“no one has the “right” to sin”, claims john stec, an engineer who lives and works in the covington, virginia area, who wrote his opinion in a local roanoke newspaper in response to the paper’s support of the enda bill.
You craftily did not fully explain what “equality” means in your editorial defending this bill and its natural trajectory (employer-covered health benefits for their partners). If your “equality” means equating the ages-old institution of traditional marriage with two men doing disgusting, highly unsanitary things, then I couldn’t disagree with you more. But if you meant giving homosexuals similar employment opportunities as heterosexuals, then that’s OK, as long as they keep their physical affectations to themselves, just as heterosexuals must, in the workplace.

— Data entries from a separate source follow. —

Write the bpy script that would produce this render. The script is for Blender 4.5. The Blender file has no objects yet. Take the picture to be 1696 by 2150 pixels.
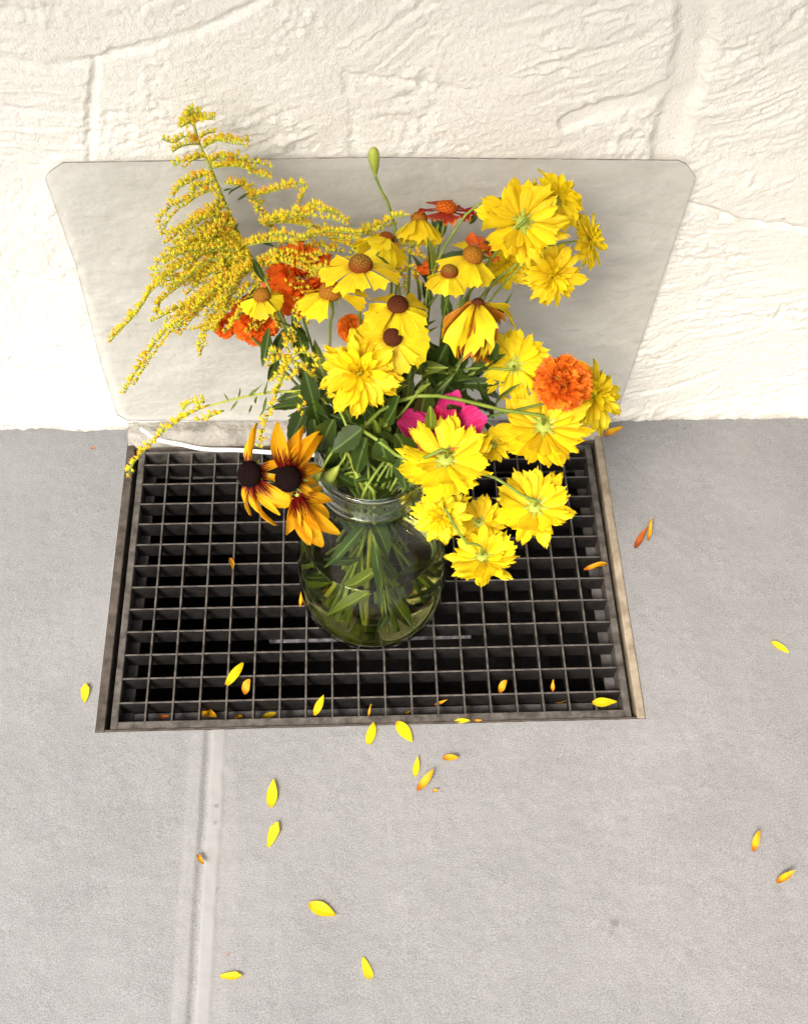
import bpy, math, random
import numpy as np
from mathutils import Vector, Matrix, Euler

random.seed(7)
rnd = random.uniform
scene = bpy.context.scene
col = scene.collection

# ------------------------------------------------------------------ camera
CAM_LOC = Vector((-0.0113, -0.5603, 1.3232))
CAM_EUL = Euler((0.5764, -0.0218, -0.0359), 'XYZ')
FPX, CX, CY = 2471.9, 848.0, 1075.0            # focal length and centre in photo pixels
cd = bpy.data.cameras.new('camera')
cd.sensor_fit = 'VERTICAL'; cd.sensor_height = 24.0; cd.lens = FPX / 2150.0 * 24.0
cd.clip_start = 0.01; cd.clip_end = 200.0
cam = bpy.data.objects.new('camera', cd); col.objects.link(cam)
cam.location = CAM_LOC; cam.rotation_euler = CAM_EUL
scene.camera = cam

# ------------------------------------------------------------------ sky, sun, exposure
SUN_EL, SUN_AZ = math.radians(51), math.radians(215)     # azimuth clockwise from +Y: front left of the wall
w = bpy.data.worlds.new('World'); scene.world = w; w.use_nodes = True
nt = w.node_tree
sky = nt.nodes.new('ShaderNodeTexSky'); sky.sky_type = 'NISHITA'; sky.sun_disc = False
sky.sun_elevation = SUN_EL; sky.sun_rotation = SUN_AZ
sky.air_density = 1.0; sky.dust_density = 5.0; sky.ozone_density = 1.0
bg = nt.nodes['Background']; bg.inputs[1].default_value = 0.15
nt.links.new(sky.outputs[0], bg.inputs[0])
sl = bpy.data.lights.new('sun', 'SUN'); sl.energy = 1.5; sl.angle = math.radians(18); sl.color = (1, 0.955, 0.88)
sun = bpy.data.objects.new('sun', sl); col.objects.link(sun)
sdir = Vector((math.sin(SUN_AZ) * math.cos(SUN_EL), math.cos(SUN_AZ) * math.cos(SUN_EL), math.sin(SUN_EL)))
sun.rotation_euler = sdir.to_track_quat('Z', 'Y').to_euler(); sun.location = sdir * 5
vs = scene.view_settings
vs.view_transform = 'Standard'; vs.look = 'None'; vs.gamma = 1.0; vs.use_curve_mapping = False
vs.exposure = 1.32
scene.cycles.max_bounces = 11; scene.cycles.transmission_bounces = 10; scene.cycles.transparent_max_bounces = 14
scene.cycles.use_adaptive_sampling = True; scene.cycles.adaptive_threshold = 0.02
scene.cycles.diffuse_bounces = 3; scene.cycles.sample_clamp_indirect = 6.0

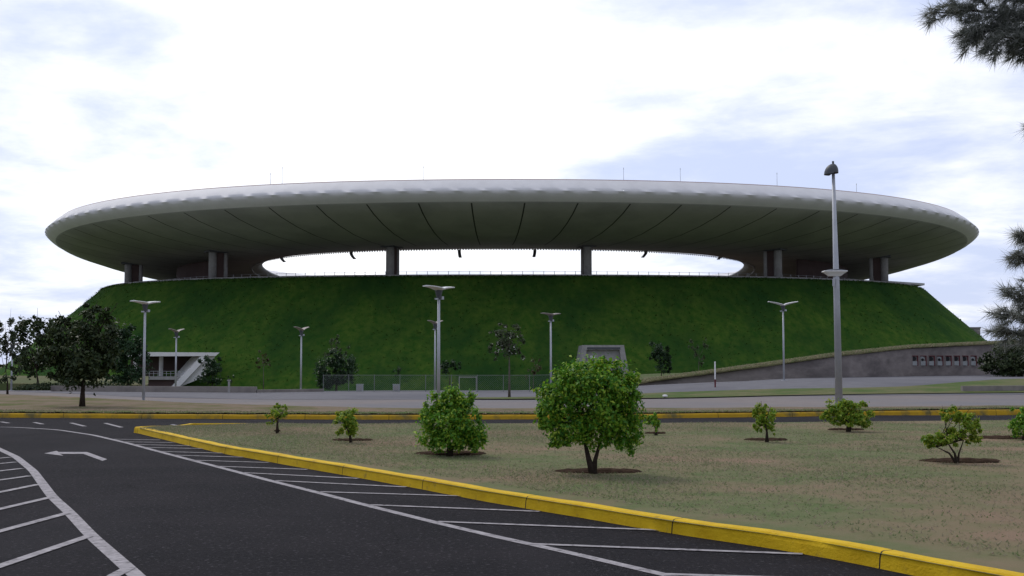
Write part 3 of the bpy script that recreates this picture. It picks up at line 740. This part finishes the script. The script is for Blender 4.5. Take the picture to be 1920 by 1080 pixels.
# tall mast at the right
Bm = P(1573.5, 766, .14); hm = hgt(Bm, 308); x, y, z = Bm
mast = thing('tall_lamp_post', Bm, 'very tall tapered grey lamp post with a hooded top rising above the roof line', 'lamp post')
xt = PD(1562, 308, y)[0]
bb = MB(); bb.tube([(x, y, z - .05), (x + (xt - x) * .35, y, z + hm * .5), (xt, y, z + hm)], [.118, .098, .045], 16); bb.build('pole', M['steel'], mast, smooth=True)
bb = MB(); bb.box((x, y, z + .02), (.42, .42, .04)); bb.build('base_plate', M['steel'], mast)
bb = MB(); rows = []
for u in np.linspace(0, 1, 7):
    a = u * math.pi / 2; rr = .205 * math.sin(a) + .01; zz = z + hm + .02 - .30 * (1 - math.cos(a))
    rows.append([(xt - .03 * u + rr * 1.0 * math.cos(q) * (1.25 if math.cos(q) < 0 else .9), y + rr * math.sin(q), zz - (.05 * u if math.cos(q) < 0 else 0)) for q in np.linspace(0, 2 * math.pi, 19)[:-1]])
bb.grid(rows, True); bb.grid([[(p[0], p[1], p[2] - .012) for p in rows[-1]], [(xt, y, rows[-1][0][2] + .03)] * 18], True); bb.build('hood', M['darksteel'], mast, smooth=True)
bb = MB(); bb.tube([(xt, y, z + hm), (xt, y, z + hm + .10)], .035, 8); bb.build('finial', M['darksteel'], mast)
zr = PD(1565, 512, y)[2]; xr = PD(1565, 512, y)[0]; 
bb = MB(); rows = []
for k, (w, dz) in enumerate([(.18, -.10), (.27, -.02), (.37, .045), (.36, .07), (.16, .12)]):
    rows.append([(xr + sx * w, y + sy * w * .55, zr + dz) for sx, sy in ((-1, -1), (1, -1), (1, 1), (-1, 1))])
bb.grid(rows[:4], True); bb.add(rows[0], [(3, 2, 1, 0)]); bb.build('reflector', M['lampwhite'], mast)
bb = MB(); bb.grid([[(p[0], p[1], p[2] + .004) for p in rows[3]], rows[4]], True); bb.add(rows[4], [(0, 1, 2, 3)]); bb.build('reflector_cap', M['darksteel'], mast)
bb = MB(); xb = PD(1562, 530, y)[0]; zb = PD(1562, 530, y)[2]
bb.tube([(xb, y - .1, zb - .12), (xb, y - .1, zb + .12)], .045, 8); bb.box((xb + .05, y - .05, zb), (.12, .05, .04)); bb.build('ballast_box', M['steel'], mast)

# ---------------------------------------------------------------- vegetation
def leaves(C, N, size, asp=.55):
    n = len(C); up = rng.normal(size=(n, 3)); N = N / (np.linalg.norm(N, axis=1)[:, None] + 1e-9)
    t = np.cross(N, up); t /= np.linalg.norm(t, axis=1)[:, None] + 1e-9; w = np.cross(N, t)
    s = size * rng.uniform(.55, 1.35, n)[:, None]
    V = np.empty((n, 4, 3)); V[:, 0] = C - t * s * .5; V[:, 1] = C + w * s * asp * .5 + N * s * .10; V[:, 2] = C + t * s * .5 - N * s * .12; V[:, 3] = C - w * s * asp * .5 + N * s * .10
    return V
def crown_pts(blobs, dens, base_y, lum=.5):
    Cs, Ns = [], []
    for c, r in blobs:
        c = np.array(c); r = np.array(r)
        n = int(dens * (r[0] * r[1] + r[1] * r[2] + r[0] * r[2]) / 3)
        # clumps on the blob: uneven outline
        nc = max(5, n // 45)
        d = rng.normal(size=(nc, 3)); d /= np.linalg.norm(d, axis=1)[:, None]
        cc = d * (rng.uniform(.45, 1.05, nc) + (rng.uniform(size=nc) < .12) * .2)[:, None]
        idx = rng.integers(0, nc, n)
        o = cc[idx] + rng.normal(size=(n, 3)) * rng.uniform(.08, .20, nc)[idx][:, None]
        Cs.append(c + o * r); Ns.append(o * .8 + rng.normal(size=(n, 3)) * .7 + np.array([0, 0, .45]))
    return np.concatenate(Cs), np.concatenate(Ns)
def tree(name, base, blobs_px, lab, cat, m, leaf, dens, stems, trunk_r, bark='bark', group=None, flowers=0, asp=.55, depth=1.0):
    """base: point on the ground; blobs_px: (cx,cy,rx,ry) in photo pixels at the plant's own distance; stems: lists of px points from the foot"""
    Y = base[1]; k = Y / F
    t = thing(name, base, lab, cat, group)
    bb = MB()
    for si, st in enumerate(stems):
        pts = [Vector(base) + Vector((0, 0, -.03))]
        for i, (px, py) in enumerate(st):
            p = Vector(PD(px, py, Y)); p.y += random.uniform(-.5, .5) * k * 25 * (i / len(st)); pts.append(p)
        r0 = trunk_r * (1 if si == 0 else .8)
        bb.tube(pts, [r0 * (1.25 - .95 * (i / (len(pts) - 1)) ** .8) if i else r0 * 1.35 for i in range(len(pts))], 8)
    blobs = []
    for j, (cx, cy, rx, ry) in enumerate(blobs_px):
        c = PD(cx, cy, Y); dy = random.uniform(-.45, .45) * rx * k if len(blobs_px) > 1 else 0
        blobs.append(((c[0], c[1] + dy, c[2]), (rx * k, rx * k * depth, ry * k)))
        # limb from the nearest stem top
        st = stems[j % len(stems)]; s0 = Vector(PD(*st[-1], Y)); mid = (s0 + Vector(c)) / 2 + Vector((0, 0, -ry * k * .2)); cc = Vector((c[0], c[1] + dy, c[2]))
        bb.tube([s0, mid, cc + (cc - s0) * .25], [trunk_r * .45, trunk_r * .28, trunk_r * .08], 5)
    bb.build('trunk', M[bark], t, smooth=True)
    C, N = crown_pts(blobs, dens, Y)
    keep = C[:, 2] > base[2] + .04
    V = leaves(C[keep], N[keep], leaf, asp)
    raw('crown', V.reshape(-1, 3), np.arange(len(V) * 4).reshape(-1, 4), M[m], t)
    if flowers:
        i = rng.choice(len(C), flowers, replace=False); Cf = C[i] - np.array([0, .05, 0]) 
        V = leaves(np.repeat(Cf, 4, 0) + rng.normal(size=(flowers * 4, 3)) * leaf * .2, rng.normal(size=(flowers * 4, 3)), leaf * .5, .9)
        raw('flowers', V.reshape(-1, 3), np.arange(len(V) * 4).reshape(-1, 4), M['flower'], t)
    return t
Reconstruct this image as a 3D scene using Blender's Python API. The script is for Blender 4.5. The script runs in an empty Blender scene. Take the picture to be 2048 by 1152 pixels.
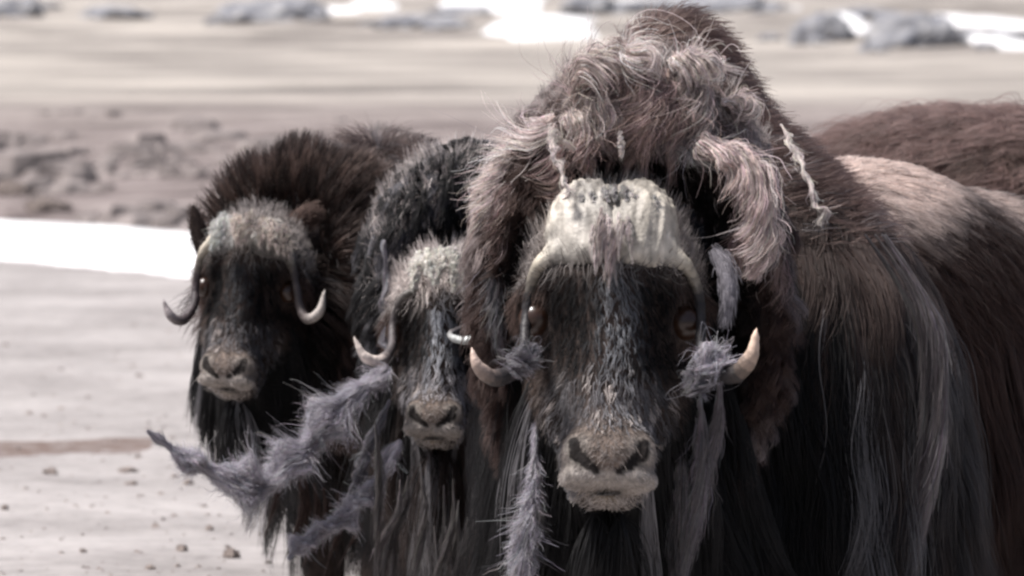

“age-old” institution? marriage changes by the decade. “two men doing disgusting, highly unsanitary things”? what about a het couple doing disgusting, highly unsanitary things. or a lesbian couple doing disgusting, highly unsanitary things. or a single man doing disgusting, highly unsanitary things.
“as long as they keep their physical affectations to themselves, just as heterosexuals must, in the workplace.” oh? het couples don’t splatter their pictures all over their desks? kiss when one visits the other in the office? arm in arm as they walk out of the office?
grasping at straws to cover up ones hatred of their neighbor - sounds like a sin to me.